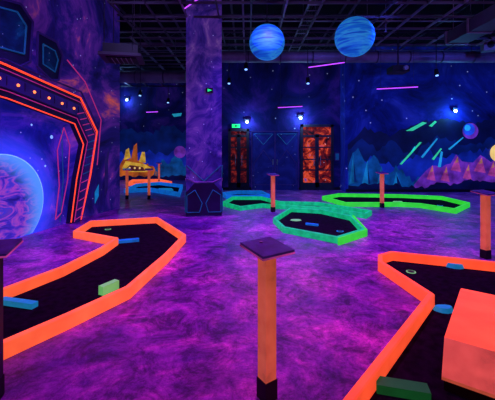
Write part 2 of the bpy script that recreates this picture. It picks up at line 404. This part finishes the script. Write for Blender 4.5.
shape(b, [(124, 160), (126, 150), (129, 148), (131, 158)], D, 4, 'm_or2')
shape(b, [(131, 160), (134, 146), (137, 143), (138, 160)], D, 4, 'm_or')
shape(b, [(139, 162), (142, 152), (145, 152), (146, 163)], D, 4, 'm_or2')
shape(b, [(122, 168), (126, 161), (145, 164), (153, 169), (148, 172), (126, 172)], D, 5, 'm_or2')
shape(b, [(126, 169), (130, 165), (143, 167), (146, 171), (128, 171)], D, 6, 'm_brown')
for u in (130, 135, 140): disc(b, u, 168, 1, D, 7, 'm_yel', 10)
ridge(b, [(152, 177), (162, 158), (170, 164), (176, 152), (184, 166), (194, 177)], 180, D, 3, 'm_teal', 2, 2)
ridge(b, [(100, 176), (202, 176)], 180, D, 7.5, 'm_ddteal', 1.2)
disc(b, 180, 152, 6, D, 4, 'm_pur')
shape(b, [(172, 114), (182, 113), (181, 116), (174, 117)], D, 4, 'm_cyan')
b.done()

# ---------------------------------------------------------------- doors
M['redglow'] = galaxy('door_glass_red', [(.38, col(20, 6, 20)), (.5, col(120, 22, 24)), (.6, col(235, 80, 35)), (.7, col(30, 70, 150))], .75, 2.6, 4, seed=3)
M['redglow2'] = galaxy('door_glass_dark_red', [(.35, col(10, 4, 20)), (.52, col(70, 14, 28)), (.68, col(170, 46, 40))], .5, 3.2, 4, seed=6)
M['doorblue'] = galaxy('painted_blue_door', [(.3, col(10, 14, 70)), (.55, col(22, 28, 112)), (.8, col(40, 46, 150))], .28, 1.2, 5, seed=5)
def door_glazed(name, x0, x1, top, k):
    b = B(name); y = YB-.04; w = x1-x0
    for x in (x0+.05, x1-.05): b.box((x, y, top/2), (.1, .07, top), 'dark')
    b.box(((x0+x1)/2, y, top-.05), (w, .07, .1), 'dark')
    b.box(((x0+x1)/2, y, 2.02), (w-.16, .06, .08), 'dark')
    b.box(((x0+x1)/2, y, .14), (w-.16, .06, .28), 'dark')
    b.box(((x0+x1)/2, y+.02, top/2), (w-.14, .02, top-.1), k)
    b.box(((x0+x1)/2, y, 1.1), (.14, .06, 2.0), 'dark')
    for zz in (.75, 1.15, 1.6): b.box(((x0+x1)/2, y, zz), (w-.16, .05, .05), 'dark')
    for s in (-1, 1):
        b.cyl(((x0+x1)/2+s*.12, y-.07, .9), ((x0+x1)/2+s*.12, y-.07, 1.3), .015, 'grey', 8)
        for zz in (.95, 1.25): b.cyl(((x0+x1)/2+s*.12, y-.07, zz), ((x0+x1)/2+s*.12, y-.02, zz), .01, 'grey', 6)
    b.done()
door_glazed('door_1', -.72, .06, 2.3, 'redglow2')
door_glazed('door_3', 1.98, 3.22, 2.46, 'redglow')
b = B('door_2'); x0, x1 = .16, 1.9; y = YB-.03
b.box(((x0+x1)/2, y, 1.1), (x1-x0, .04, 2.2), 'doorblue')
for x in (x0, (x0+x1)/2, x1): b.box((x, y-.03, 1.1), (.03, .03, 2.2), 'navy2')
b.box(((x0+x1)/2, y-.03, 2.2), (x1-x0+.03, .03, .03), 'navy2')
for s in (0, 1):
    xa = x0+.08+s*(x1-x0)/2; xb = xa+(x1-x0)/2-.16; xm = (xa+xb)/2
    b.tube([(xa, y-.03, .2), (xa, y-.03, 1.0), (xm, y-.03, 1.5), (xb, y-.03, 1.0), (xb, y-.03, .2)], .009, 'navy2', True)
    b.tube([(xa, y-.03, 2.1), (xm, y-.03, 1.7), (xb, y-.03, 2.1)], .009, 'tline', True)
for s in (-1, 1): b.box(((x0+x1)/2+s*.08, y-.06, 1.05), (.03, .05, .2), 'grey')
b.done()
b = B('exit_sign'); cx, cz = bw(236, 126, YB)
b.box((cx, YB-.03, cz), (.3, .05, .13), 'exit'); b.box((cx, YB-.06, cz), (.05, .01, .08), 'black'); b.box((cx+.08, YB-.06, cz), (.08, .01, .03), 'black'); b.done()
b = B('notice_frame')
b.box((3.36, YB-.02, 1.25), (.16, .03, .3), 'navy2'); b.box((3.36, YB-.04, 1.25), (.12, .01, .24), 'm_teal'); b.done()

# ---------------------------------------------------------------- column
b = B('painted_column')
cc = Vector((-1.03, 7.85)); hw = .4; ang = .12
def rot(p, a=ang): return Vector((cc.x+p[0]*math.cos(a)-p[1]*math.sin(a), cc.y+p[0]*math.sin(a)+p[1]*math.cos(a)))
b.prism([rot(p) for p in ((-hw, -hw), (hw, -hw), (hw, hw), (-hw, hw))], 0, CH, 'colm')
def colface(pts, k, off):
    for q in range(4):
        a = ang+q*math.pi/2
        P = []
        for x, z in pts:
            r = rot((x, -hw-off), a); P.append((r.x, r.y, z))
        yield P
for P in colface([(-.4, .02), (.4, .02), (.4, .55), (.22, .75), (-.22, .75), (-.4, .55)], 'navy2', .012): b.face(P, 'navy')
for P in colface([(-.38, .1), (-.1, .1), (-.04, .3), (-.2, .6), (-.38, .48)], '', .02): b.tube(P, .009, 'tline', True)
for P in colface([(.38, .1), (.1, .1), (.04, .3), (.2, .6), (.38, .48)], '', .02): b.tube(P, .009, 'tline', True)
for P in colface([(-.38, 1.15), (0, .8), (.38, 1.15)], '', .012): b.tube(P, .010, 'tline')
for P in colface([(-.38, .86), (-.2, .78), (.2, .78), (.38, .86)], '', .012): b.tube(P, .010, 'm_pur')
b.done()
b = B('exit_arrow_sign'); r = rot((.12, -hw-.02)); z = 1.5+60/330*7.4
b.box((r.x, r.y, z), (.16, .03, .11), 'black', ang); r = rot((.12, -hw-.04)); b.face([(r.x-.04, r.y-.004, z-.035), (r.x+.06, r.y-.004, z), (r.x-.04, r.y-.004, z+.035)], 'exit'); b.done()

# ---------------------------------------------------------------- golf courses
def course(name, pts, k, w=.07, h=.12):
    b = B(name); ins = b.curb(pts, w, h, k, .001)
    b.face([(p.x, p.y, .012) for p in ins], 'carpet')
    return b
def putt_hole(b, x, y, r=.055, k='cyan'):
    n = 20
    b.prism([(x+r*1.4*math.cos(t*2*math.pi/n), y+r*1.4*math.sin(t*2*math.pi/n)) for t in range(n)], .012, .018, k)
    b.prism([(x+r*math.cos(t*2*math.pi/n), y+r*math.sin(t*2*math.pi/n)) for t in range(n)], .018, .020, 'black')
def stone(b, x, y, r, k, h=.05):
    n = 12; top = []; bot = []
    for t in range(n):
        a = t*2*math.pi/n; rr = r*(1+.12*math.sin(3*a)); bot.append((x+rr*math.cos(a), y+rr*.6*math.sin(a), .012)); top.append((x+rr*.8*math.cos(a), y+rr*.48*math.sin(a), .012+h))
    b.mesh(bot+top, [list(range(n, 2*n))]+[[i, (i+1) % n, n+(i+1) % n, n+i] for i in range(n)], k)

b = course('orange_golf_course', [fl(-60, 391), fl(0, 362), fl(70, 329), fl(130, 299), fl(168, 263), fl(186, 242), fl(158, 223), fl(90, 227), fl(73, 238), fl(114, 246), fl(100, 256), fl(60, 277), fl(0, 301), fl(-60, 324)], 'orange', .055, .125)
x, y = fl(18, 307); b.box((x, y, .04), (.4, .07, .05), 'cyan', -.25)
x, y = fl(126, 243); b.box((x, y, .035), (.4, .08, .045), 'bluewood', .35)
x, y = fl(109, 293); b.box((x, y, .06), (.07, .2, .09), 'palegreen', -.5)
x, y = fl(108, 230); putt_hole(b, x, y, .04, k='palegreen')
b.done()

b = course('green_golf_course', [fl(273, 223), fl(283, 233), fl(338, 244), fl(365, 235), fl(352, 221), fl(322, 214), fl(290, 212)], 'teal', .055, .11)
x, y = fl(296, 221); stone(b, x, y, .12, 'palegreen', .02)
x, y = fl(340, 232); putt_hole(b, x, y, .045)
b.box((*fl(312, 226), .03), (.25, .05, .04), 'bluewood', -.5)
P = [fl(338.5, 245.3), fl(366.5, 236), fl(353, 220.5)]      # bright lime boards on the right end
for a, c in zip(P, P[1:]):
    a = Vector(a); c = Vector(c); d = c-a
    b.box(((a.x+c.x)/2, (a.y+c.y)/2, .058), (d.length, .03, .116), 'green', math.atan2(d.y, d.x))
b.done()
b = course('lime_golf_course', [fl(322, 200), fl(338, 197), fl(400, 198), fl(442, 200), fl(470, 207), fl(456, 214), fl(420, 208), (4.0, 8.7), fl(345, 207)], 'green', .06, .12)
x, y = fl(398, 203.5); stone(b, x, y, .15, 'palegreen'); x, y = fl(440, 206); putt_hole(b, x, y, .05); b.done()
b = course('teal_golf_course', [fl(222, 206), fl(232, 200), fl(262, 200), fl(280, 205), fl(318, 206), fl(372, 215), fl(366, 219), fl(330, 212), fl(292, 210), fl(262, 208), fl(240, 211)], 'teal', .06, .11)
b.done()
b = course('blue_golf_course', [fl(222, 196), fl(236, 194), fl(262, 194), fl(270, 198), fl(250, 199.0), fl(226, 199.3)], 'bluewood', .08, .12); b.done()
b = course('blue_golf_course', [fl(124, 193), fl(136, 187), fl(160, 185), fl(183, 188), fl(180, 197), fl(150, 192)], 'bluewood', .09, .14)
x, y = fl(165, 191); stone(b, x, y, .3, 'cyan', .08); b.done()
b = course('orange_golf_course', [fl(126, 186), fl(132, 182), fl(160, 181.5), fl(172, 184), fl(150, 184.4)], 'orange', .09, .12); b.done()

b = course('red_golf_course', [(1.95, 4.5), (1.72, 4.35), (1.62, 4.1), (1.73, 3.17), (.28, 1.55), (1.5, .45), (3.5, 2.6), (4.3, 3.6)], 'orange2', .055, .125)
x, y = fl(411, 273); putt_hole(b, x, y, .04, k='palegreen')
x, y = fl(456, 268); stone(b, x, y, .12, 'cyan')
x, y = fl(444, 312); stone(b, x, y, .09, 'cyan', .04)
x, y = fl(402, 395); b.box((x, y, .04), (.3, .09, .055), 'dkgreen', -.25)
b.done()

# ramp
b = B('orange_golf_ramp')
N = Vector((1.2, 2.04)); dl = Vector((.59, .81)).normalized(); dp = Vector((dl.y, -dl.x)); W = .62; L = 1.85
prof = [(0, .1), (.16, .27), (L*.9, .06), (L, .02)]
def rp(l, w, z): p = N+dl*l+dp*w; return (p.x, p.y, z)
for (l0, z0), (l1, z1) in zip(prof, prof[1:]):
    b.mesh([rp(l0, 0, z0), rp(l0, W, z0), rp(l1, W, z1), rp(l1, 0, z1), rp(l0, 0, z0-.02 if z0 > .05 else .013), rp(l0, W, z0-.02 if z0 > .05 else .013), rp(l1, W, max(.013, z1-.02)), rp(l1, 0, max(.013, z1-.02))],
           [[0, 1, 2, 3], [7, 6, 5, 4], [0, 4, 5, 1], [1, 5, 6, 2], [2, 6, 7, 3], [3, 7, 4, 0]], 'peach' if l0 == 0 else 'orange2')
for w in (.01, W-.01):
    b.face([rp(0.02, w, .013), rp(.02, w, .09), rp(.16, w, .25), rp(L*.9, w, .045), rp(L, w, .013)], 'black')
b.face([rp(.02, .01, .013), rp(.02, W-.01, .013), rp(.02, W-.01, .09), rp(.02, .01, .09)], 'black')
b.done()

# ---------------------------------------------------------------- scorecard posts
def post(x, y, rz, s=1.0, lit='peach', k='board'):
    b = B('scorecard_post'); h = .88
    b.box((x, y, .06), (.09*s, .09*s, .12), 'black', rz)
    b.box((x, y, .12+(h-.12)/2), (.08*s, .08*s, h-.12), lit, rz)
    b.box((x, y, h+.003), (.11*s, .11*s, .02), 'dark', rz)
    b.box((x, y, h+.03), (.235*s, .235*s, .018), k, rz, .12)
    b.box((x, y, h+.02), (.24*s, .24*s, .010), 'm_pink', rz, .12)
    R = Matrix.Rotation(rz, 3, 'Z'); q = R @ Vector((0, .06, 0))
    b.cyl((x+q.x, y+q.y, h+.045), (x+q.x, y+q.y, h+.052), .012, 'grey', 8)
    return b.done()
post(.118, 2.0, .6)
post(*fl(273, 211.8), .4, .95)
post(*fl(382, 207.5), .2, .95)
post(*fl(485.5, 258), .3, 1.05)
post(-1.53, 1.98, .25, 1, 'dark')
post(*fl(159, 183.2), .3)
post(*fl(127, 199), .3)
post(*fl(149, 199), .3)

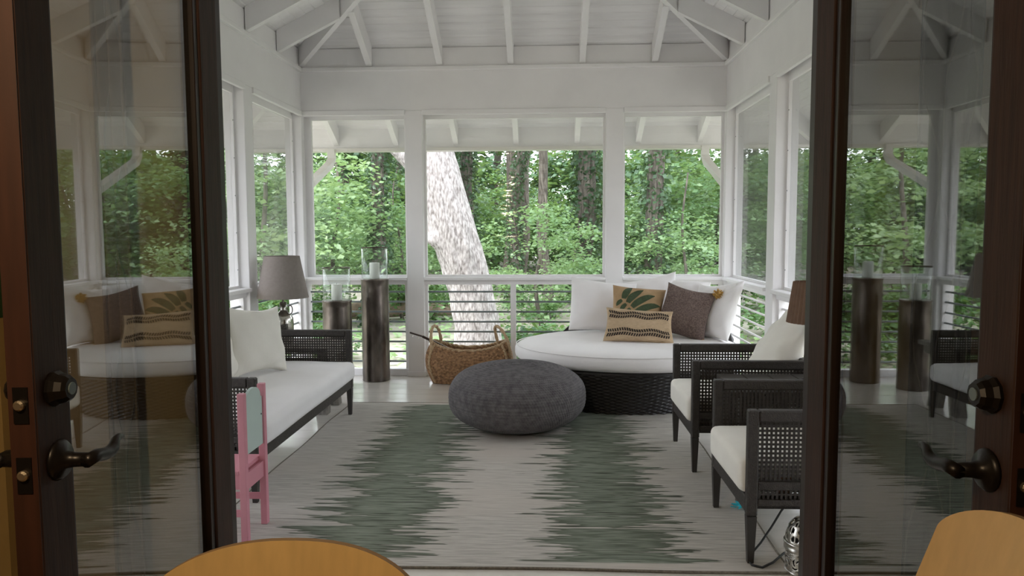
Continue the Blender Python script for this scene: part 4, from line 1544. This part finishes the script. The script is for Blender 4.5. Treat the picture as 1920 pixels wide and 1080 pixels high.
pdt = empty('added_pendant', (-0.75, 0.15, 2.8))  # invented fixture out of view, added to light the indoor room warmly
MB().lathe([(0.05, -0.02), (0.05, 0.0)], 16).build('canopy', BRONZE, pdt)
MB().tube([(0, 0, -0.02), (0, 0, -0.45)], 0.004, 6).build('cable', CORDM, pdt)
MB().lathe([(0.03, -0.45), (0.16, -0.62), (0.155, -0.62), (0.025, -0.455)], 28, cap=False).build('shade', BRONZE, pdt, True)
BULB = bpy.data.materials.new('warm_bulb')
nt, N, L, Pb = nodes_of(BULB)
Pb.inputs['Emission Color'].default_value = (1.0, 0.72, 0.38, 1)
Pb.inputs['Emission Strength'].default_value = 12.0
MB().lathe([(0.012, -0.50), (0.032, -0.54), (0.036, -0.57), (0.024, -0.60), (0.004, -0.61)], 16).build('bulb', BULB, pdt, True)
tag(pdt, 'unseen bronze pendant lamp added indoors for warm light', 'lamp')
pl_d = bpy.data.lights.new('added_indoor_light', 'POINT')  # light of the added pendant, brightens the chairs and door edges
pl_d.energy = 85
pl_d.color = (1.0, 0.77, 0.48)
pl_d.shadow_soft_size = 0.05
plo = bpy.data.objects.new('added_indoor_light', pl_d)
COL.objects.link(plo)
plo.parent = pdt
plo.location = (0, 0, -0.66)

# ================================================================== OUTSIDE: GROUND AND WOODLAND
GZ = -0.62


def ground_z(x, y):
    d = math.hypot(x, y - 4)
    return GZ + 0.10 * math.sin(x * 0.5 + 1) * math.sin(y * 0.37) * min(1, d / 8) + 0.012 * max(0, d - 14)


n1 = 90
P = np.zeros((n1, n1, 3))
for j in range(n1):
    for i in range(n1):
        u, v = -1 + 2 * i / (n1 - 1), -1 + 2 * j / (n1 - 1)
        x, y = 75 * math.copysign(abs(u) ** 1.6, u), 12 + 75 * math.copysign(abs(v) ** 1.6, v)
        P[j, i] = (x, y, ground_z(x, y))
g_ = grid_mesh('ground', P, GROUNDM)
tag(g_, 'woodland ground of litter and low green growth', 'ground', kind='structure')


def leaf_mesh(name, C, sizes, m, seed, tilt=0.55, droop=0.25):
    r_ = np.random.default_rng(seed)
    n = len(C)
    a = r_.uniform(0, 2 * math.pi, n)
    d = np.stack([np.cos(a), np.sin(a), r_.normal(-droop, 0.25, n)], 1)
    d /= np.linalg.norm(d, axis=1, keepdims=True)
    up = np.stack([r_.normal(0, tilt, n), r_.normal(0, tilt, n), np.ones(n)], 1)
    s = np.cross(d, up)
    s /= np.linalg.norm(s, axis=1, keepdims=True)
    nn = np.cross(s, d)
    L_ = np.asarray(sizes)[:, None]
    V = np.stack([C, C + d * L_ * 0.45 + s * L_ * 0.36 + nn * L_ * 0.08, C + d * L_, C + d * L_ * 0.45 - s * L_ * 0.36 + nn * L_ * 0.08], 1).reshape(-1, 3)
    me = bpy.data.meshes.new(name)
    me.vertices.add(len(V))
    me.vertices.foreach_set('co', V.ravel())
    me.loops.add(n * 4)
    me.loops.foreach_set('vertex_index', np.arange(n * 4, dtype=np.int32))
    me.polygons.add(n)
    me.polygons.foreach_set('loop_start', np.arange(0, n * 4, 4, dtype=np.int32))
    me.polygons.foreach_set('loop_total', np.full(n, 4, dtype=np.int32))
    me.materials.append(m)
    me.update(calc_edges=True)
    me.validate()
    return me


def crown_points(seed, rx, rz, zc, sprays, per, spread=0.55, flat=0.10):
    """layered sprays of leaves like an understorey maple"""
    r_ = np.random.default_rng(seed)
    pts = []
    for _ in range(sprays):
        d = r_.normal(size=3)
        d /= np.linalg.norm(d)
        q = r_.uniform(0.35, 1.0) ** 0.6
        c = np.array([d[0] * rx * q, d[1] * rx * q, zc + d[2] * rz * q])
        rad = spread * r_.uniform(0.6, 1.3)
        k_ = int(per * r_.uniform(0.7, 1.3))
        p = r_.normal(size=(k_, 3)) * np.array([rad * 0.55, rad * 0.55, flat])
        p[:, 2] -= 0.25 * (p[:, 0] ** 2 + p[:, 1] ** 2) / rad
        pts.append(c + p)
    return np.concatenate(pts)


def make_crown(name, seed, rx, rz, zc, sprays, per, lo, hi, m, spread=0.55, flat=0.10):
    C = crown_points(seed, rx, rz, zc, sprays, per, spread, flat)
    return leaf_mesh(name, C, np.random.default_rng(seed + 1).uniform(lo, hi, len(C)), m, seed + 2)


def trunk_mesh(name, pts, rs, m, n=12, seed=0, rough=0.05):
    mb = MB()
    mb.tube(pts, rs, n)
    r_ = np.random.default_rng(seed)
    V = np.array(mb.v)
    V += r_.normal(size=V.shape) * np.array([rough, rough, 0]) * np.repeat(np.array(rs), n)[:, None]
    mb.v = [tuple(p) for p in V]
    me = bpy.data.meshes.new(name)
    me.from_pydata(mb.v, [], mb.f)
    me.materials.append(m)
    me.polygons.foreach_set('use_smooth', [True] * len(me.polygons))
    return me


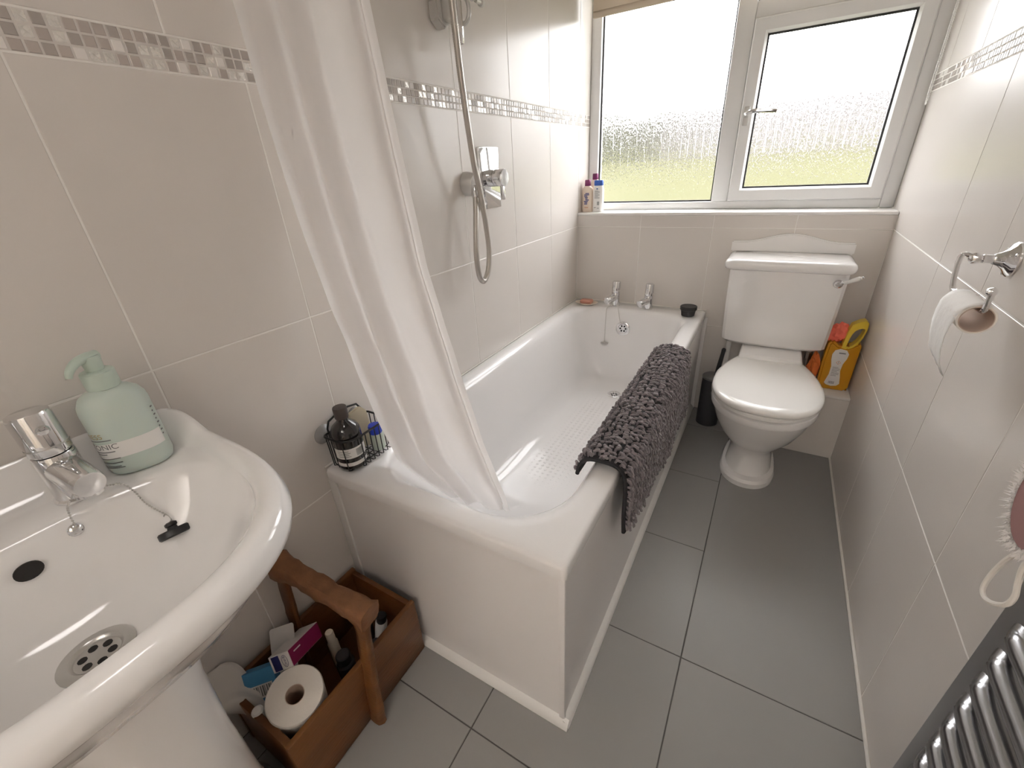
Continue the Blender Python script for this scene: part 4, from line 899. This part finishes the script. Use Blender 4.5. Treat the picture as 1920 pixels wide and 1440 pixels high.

=======

● **WHAT IS BEING ASKED**:
How many lines of the records contain the string "high"? Respond with the number alone.

● **FULL SOLUTION**:
2